▶ **SET EXERCISE**: Word for word, copy all the data and drop the pictures.

_ _ _ _ _

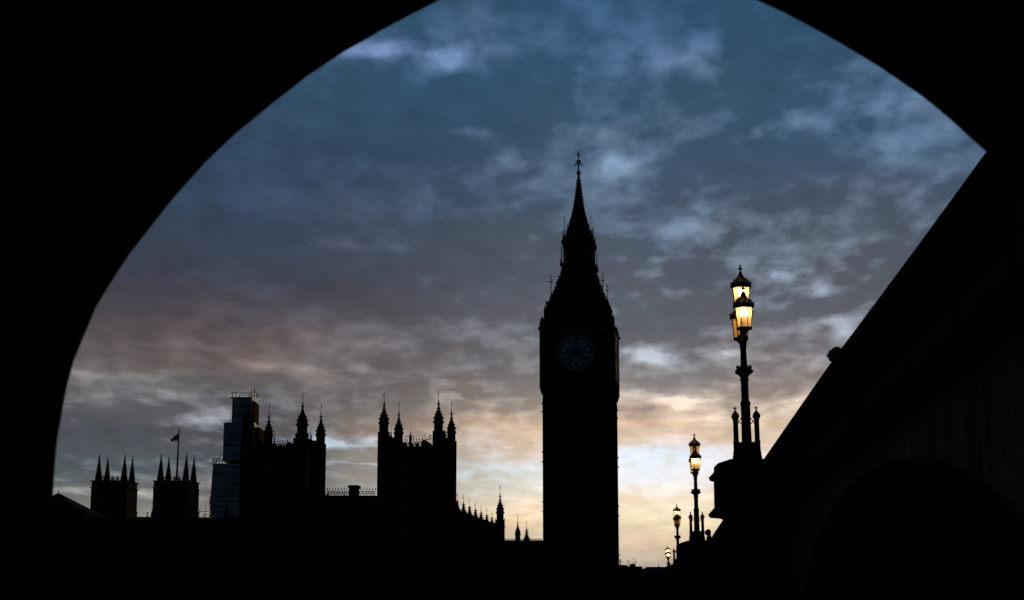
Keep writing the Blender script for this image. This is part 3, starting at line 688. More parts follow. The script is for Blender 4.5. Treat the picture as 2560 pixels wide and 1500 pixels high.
# middle range between the towers
xa = TA[2].x; xb = TB[0].x
rm, w = pal_range('palace wing between the two big towers with fretted iron cresting and one broad chimney', [(xa, 271), (xb, 271), (xb, 279), (xa, 279)], 1250, 271)
for k in range(1, 8):
    x = xa + (xb - xa) * k / 8; w.box(x - .2, x + .2, 270.5, 271.1, GZ, Z(1262, 271))
w.build('wall', stone, rm)
for k in range(8):
    for py in (1275, 1330): window(rm, xa + (xb - xa) * (k + .5) / 8, 271, Z(py, 271), .5, 1.3)
za = Z(1250, 271); zr = Z(1240, 275)
MB().add([(xa, 271.4, za), (xb, 271.4, za), (xb, 274.6, zr), (xa, 274.6, zr), (xa, 278.6, za), (xb, 278.6, za)], [(0, 1, 2, 3), (3, 2, 5, 4), (0, 3, 4), (1, 5, 2)]).build('roof', slate, rm)
crest_part(rm, 817, 938, 1219, 1240, 274.6, 7.3)
ch = solid(MB(), 872, 895.5, 1219, 1250, 273, 2.2); solid(ch, 870, 897.5, 1216.5, 1219, 272.8, 2.6); solid(ch, 868.5, 899, 1214.5, 1216.6, 272.7, 2.8); solid(ch, 871, 896.5, 1213, 1214.6, 272.8, 2.6)
for x in (876, 884, 892): ch.lathe(P(x, 1213, 274).x, 274, [(Z(1214, 274), .2), (Z(1212.6, 274), .2)], 8)
ch.build('chimney', stone, rm)
small_pin(rm, 861.5, 1216, 1240, 274, 1.4); small_pin(rm, 812.5, 1207, 1242, 272, 5); small_pin(rm, 820, 1214, 1240, 272, 3)
# left range, behind the left edge of the arch up to the left tower
x0 = P(40, 1290, 268).x - 30; x1 = P(612, 1290, 268).x
rl, w = pal_range('long low palace wing left of the towers with a low cresting on its roofline', [(x0, 266), (x1, 266), (x1, 284), (x0, 284)], 1299, 266)
for k in range(24):
    x = x0 + (x1 - x0) * (k + .5) / 24; w.box(x - .25, x + .25, 265.4, 266.1, GZ, Z(1303, 266))
w.build('wall', stone, rl)
for k in range(12, 23):
    for py in (1330, 1390): window(rl, x0 + (x1 - x0) * (k + 1) / 24, 266, Z(py, 266), .55, 1.4)
MB().add([(x0, 266.4, Z(1299, 266) - .05), (x1, 266.4, Z(1299, 266) - .05), (x1, 274, Z(1294, 274)), (x0, 274, Z(1294, 274)), (x0, 283, Z(1299, 266) - .05), (x1, 283, Z(1299, 266) - .05)], [(0, 1, 2, 3), (3, 2, 5, 4), (0, 3, 4), (1, 5, 2)]).build('roof', slate, rl)
crest_part(rl, 488, 530, 1286.5, 1296, 270, 7.5)
lump = MB()
for i in range(16):
    x = 336 + i * 2.6; p_ = P(x, 1293 - random.random() * 1.6, 272); lump.lathe(p_.x, p_.y, [(p_.z - .6, .12), (p_.z - .1, .15), (p_.z + .05, .05)], 5)
lump.build('ridge_tiles', slate, rl)
small_pin(rl, 568, 1230, 1294, 268, 6); small_pin(rl, 609, 1096, 1165, 268.5, 7)
# sloping north return with its row of pinnacles
q0 = P(1143, 1277, 281); q1 = P(1237, 1316, 322); dz0, dz1 = Z(1270, 281), Z(1310, 322)
rr_ = thing('palace_range', (q0.x, q0.y, GZ), 'receding palace wing with a stepped row of small pinnacles left of the clock tower', 'palace wing')
zt_ = min(dz0, dz1); 
w = MB(); n = 7
w.add([(q0.x - 1.5, q0.y, GZ), (q1.x + .6, q1.y, GZ), (q1.x - 9, q1.y, GZ), (q0.x - 9, q0.y, GZ), (q0.x - 1.5, q0.y, dz0), (q1.x + .6, q1.y, dz1), (q1.x - 9, q1.y, dz1), (q0.x - 9, q0.y, dz0)],
      [(0, 1, 5, 4), (1, 2, 6, 5), (2, 3, 7, 6), (3, 0, 4, 7), (4, 5, 6, 7)])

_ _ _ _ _

▶ **COMPLETED EXERCISE**:
Keep writing the Blender script for this image. This is part 3, starting at line 688. More parts follow. The script is for Blender 4.5. Treat the picture as 2560 pixels wide and 1500 pixels high.
# middle range between the towers
xa = TA[2].x; xb = TB[0].x
rm, w = pal_range('palace wing between the two big towers with fretted iron cresting and one broad chimney', [(xa, 271), (xb, 271), (xb, 279), (xa, 279)], 1250, 271)
for k in range(1, 8):
    x = xa + (xb - xa) * k / 8; w.box(x - .2, x + .2, 270.5, 271.1, GZ, Z(1262, 271))
w.build('wall', stone, rm)
for k in range(8):
    for py in (1275, 1330): window(rm, xa + (xb - xa) * (k + .5) / 8, 271, Z(py, 271), .5, 1.3)
za = Z(1250, 271); zr = Z(1240, 275)
MB().add([(xa, 271.4, za), (xb, 271.4, za), (xb, 274.6, zr), (xa, 274.6, zr), (xa, 278.6, za), (xb, 278.6, za)], [(0, 1, 2, 3), (3, 2, 5, 4), (0, 3, 4), (1, 5, 2)]).build('roof', slate, rm)
crest_part(rm, 817, 938, 1219, 1240, 274.6, 7.3)
ch = solid(MB(), 872, 895.5, 1219, 1250, 273, 2.2); solid(ch, 870, 897.5, 1216.5, 1219, 272.8, 2.6); solid(ch, 868.5, 899, 1214.5, 1216.6, 272.7, 2.8); solid(ch, 871, 896.5, 1213, 1214.6, 272.8, 2.6)
for x in (876, 884, 892): ch.lathe(P(x, 1213, 274).x, 274, [(Z(1214, 274), .2), (Z(1212.6, 274), .2)], 8)
ch.build('chimney', stone, rm)
small_pin(rm, 861.5, 1216, 1240, 274, 1.4); small_pin(rm, 812.5, 1207, 1242, 272, 5); small_pin(rm, 820, 1214, 1240, 272, 3)
# left range, behind the left edge of the arch up to the left tower
x0 = P(40, 1290, 268).x - 30; x1 = P(612, 1290, 268).x
rl, w = pal_range('long low palace wing left of the towers with a low cresting on its roofline', [(x0, 266), (x1, 266), (x1, 284), (x0, 284)], 1299, 266)
for k in range(24):
    x = x0 + (x1 - x0) * (k + .5) / 24; w.box(x - .25, x + .25, 265.4, 266.1, GZ, Z(1303, 266))
w.build('wall', stone, rl)
for k in range(12, 23):
    for py in (1330, 1390): window(rl, x0 + (x1 - x0) * (k + 1) / 24, 266, Z(py, 266), .55, 1.4)
MB().add([(x0, 266.4, Z(1299, 266) - .05), (x1, 266.4, Z(1299, 266) - .05), (x1, 274, Z(1294, 274)), (x0, 274, Z(1294, 274)), (x0, 283, Z(1299, 266) - .05), (x1, 283, Z(1299, 266) - .05)], [(0, 1, 2, 3), (3, 2, 5, 4), (0, 3, 4), (1, 5, 2)]).build('roof', slate, rl)
crest_part(rl, 488, 530, 1286.5, 1296, 270, 7.5)
lump = MB()
for i in range(16):
    x = 336 + i * 2.6; p_ = P(x, 1293 - random.random() * 1.6, 272); lump.lathe(p_.x, p_.y, [(p_.z - .6, .12), (p_.z - .1, .15), (p_.z + .05, .05)], 5)
lump.build('ridge_tiles', slate, rl)
small_pin(rl, 568, 1230, 1294, 268, 6); small_pin(rl, 609, 1096, 1165, 268.5, 7)
# sloping north return with its row of pinnacles
q0 = P(1143, 1277, 281); q1 = P(1237, 1316, 322); dz0, dz1 = Z(1270, 281), Z(1310, 322)
rr_ = thing('palace_range', (q0.x, q0.y, GZ), 'receding palace wing with a stepped row of small pinnacles left of the clock tower', 'palace wing')
zt_ = min(dz0, dz1); 
w = MB(); n = 7
w.add([(q0.x - 1.5, q0.y, GZ), (q1.x + .6, q1.y, GZ), (q1.x - 9, q1.y, GZ), (q0.x - 9, q0.y, GZ), (q0.x - 1.5, q0.y, dz0), (q1.x + .6, q1.y, dz1), (q1.x - 9, q1.y, dz1), (q0.x - 9, q0.y, dz0)],
      [(0, 1, 5, 4), (1, 2, 6, 5), (2, 3, 7, 6), (3, 0, 4, 7), (4, 5, 6, 7)])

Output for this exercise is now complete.